**** ENTRIES ****
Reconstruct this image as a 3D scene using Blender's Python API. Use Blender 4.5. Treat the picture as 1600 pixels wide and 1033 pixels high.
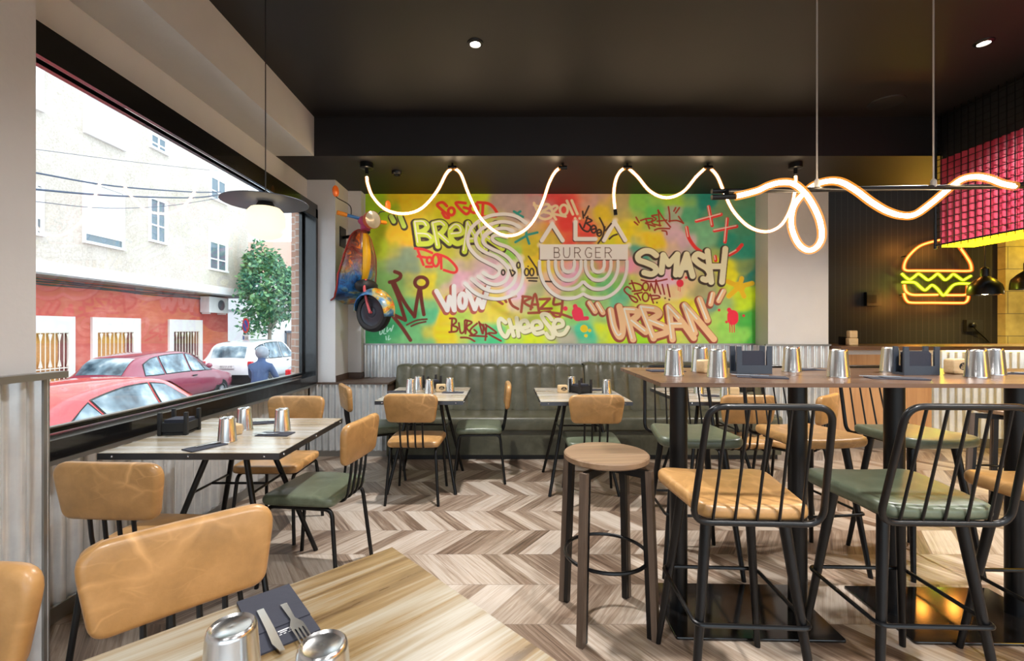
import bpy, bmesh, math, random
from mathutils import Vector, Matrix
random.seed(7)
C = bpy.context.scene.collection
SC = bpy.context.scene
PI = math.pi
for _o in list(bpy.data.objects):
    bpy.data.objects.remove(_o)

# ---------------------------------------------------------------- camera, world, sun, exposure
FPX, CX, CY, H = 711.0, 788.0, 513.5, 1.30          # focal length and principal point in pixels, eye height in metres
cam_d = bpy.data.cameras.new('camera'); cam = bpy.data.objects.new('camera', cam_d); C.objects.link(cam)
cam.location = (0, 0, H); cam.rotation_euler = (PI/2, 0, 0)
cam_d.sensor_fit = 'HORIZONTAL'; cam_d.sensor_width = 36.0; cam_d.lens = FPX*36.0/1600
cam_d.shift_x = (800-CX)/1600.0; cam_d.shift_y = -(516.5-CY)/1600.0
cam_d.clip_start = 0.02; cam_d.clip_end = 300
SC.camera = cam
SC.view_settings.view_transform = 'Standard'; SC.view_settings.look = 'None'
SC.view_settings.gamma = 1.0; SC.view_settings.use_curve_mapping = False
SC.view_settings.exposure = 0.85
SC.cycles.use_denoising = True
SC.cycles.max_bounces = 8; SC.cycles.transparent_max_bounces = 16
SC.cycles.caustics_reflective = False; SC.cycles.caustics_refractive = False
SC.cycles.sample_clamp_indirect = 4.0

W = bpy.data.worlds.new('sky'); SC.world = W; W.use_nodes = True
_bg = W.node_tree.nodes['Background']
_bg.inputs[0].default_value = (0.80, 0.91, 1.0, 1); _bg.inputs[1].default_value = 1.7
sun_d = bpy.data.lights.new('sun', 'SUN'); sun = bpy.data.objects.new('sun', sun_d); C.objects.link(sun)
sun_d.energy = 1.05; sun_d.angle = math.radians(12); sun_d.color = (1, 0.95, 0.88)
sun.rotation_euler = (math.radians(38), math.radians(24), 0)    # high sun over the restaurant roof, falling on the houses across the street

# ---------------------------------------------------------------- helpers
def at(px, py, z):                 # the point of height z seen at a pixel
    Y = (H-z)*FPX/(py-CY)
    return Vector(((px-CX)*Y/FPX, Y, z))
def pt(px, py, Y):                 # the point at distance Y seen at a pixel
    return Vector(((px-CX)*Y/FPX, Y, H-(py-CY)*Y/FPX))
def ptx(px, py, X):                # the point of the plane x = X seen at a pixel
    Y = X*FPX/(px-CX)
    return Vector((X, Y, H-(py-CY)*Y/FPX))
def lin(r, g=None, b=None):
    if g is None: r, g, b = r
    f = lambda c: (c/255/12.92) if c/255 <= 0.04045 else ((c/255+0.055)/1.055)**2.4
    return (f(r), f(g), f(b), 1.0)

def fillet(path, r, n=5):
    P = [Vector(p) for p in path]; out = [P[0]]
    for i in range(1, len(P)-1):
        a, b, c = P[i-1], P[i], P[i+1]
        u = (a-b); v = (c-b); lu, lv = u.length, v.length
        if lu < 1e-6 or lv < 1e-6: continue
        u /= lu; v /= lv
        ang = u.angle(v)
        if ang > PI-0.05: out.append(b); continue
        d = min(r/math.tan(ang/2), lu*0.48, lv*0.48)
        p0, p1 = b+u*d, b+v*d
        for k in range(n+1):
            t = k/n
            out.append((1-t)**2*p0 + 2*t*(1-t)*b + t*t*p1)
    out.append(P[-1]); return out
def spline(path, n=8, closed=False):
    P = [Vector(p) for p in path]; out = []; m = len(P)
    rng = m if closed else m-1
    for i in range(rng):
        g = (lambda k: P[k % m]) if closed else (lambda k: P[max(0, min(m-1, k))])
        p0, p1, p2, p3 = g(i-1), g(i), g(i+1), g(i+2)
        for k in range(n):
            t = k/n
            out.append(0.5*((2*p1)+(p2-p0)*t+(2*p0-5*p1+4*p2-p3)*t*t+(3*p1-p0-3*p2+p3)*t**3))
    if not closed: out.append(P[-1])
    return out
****
**** ENTRIES ****
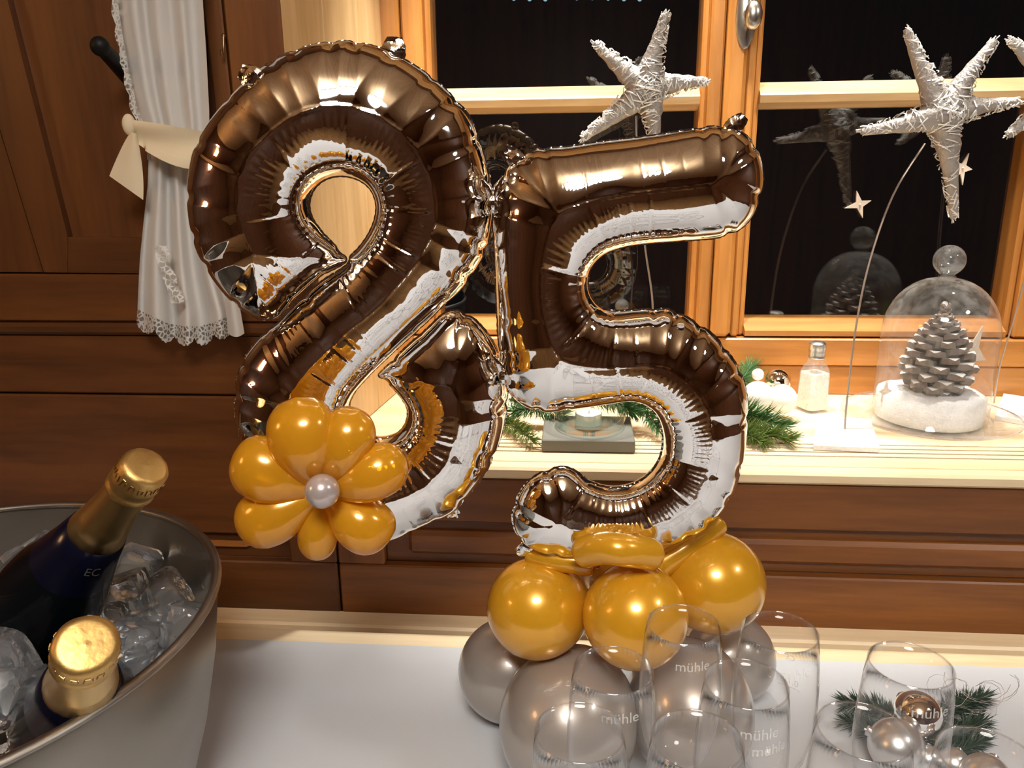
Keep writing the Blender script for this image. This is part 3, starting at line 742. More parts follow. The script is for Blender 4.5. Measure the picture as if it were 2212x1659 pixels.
****
INSTRUCTION ▸
Repeat exactly the part that opens with the line containing "Reconstruct this image" and closes with the line containing "bpy.data.objects.remove(_o)". Include both end lines, and drop the pictures.

REPLY ▸
Reconstruct this image as a 3D scene using Blender's Python API. Use Blender 4.5. Treat the picture as 1600 pixels wide and 1033 pixels high.
import bpy, bmesh, math, random
from mathutils import Vector, Matrix
random.seed(7)
C = bpy.context.scene.collection
SC = bpy.context.scene
PI = math.pi
for _o in list(bpy.data.objects):
    bpy.data.objects.remove(_o)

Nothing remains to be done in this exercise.